The tender also awards up to five points under the ‘qualifications’ category to companies that have operated in the BiH market for the last ten years.
Tender experts say odd tender criteria like these are often signs that the tender has been written for only one company and all other companies will be disqualified.
‘Most tenders are not open-ended, they predetermine one or two or possibly three buyers’ said Vladimir Gligorov, an economic expert with the Vienna Institute for International Economic Studies.
The tender only awards up to 35 points out of 100 points to consideration of the price offered for the company. This means a company with a lower offered price but close ties to Mostar Aluminij can still win the tender. Gligorov said a truly transparent tender would give all 100 points to the price criteria and that the rest of the criteria could be handled through requirements written into the tender. So instead of comparing investment plans between bidders, winners would be required to make certain investments. This is the approach recommended by the World Bank.
‘As a taxpayer you would be interested in the best possible price in cash because that is what is coming to you’ he said.
The Center for Investigative Reporting (CIN) in Sarajevo looked at a number of recent tenders including those for firms such as Energoinvest and Željezara Zenica. It could not find another case in BiH with such criteria nor could any source CIN contacted for this story.
‘[I’ve] never seen that in any tender I’ve been involved in’ said Olivier Boonen from the European Agency for Reconstruction, which is in charge of EU assistance programs for Southeast Europe.
Two companies benefit most from the current tender. Glencore, a Swiss company, has been working with Mostar Aluminij for many years and is now a shareholder in United Company Rusal, one of the likely bidders. Feal Široki Brijeg, which just bought Light Metals Factory (TLM) of Šibenik earlier this month as a member of a consortium of five companies also qualifies for the tender. TLM not only owns 12 percent of Mostar Aluminij but has been a vendor for ten years. TLM just signed a five year continuation supply contract making it eligible for extra points. An Aluminij spokeperson said it could not answer what other companies matched the tender criteria.

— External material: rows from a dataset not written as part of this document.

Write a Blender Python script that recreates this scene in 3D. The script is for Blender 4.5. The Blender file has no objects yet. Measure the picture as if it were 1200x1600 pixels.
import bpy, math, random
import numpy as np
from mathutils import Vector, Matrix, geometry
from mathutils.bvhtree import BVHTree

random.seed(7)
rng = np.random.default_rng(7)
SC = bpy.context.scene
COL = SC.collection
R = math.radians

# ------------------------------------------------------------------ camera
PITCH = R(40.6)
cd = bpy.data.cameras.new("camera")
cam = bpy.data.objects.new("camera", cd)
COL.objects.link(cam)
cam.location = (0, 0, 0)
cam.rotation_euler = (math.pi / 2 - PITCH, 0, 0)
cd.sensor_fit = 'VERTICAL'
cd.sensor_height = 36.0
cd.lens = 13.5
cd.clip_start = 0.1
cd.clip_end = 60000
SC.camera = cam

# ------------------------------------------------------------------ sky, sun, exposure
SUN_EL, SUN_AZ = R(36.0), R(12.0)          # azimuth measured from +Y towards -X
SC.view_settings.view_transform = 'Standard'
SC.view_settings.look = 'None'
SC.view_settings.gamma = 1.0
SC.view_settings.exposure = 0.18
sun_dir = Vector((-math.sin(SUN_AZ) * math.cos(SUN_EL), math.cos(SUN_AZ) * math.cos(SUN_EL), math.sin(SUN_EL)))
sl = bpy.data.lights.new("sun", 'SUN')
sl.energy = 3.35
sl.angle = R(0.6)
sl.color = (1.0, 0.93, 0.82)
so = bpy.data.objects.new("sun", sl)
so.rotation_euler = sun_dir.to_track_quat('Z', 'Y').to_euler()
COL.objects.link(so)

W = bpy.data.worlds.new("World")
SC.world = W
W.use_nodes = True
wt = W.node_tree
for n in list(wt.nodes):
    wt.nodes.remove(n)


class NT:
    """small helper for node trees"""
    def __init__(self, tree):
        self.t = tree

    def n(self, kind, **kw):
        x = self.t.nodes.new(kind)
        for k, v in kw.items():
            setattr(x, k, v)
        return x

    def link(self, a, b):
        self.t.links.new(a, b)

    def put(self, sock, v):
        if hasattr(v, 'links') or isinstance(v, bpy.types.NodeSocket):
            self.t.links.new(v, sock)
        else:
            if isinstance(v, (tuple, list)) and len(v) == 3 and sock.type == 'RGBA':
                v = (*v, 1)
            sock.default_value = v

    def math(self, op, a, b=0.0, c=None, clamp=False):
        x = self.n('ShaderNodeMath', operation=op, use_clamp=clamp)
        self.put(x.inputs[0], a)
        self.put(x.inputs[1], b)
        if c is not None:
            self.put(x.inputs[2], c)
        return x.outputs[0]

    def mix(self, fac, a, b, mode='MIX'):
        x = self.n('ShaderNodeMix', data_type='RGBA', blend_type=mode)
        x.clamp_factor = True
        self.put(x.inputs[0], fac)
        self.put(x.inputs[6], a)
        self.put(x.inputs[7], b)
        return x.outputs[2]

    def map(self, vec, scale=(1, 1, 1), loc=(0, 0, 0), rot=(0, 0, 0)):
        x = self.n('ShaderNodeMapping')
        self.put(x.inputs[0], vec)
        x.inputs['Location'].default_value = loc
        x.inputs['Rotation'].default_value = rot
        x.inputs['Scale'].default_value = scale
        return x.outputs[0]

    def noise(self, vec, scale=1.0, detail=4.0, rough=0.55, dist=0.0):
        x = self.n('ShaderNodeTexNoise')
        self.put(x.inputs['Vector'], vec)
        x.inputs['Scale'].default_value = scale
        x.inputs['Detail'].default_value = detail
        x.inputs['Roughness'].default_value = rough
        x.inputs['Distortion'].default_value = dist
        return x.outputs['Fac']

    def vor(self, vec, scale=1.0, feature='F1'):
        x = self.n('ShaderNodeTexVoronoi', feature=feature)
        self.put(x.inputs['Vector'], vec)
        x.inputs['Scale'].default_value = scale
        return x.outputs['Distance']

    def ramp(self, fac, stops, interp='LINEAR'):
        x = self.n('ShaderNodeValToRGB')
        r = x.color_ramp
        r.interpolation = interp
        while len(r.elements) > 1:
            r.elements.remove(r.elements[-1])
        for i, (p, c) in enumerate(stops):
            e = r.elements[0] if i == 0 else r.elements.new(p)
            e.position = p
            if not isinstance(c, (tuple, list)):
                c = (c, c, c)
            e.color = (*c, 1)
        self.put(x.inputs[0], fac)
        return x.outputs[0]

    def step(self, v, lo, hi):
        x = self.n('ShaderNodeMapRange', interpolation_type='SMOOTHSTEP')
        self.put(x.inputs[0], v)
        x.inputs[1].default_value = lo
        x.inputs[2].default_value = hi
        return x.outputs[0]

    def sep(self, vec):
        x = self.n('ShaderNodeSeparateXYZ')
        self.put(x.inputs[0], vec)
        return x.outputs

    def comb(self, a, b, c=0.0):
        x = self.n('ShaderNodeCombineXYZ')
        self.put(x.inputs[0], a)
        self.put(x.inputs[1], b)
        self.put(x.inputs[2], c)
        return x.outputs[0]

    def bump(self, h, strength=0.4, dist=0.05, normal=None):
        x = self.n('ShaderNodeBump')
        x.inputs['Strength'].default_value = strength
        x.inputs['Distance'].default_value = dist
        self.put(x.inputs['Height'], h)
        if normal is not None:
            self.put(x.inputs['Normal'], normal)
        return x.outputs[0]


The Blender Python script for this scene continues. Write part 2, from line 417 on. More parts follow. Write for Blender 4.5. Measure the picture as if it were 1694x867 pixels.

While the tender includes these rather unique provisions, other more common provisions are missing. There is no firm requirement that obliges the future buyer to keep all workers for the first three years, as has been common during other privatizations in BiH.
The Aluminij Union is aware of this fact. Mijo Marić, president of the union, claims that he and all workers would be happiest if this company never gets privatized.
‘The tender clause about keeping workers for three years is non-obligatory, but we will try to push it, we will do everything for that to come through, but nothing is 100%’ he said. Marić said workers are scared and concerned about their rights under a new owner.
Flawed Procedure
Even more unusual than the tender criteria is the tender process. The tender stipulates there will be multiple rounds of bidding with the first round involving ‘non obligatory’ bids.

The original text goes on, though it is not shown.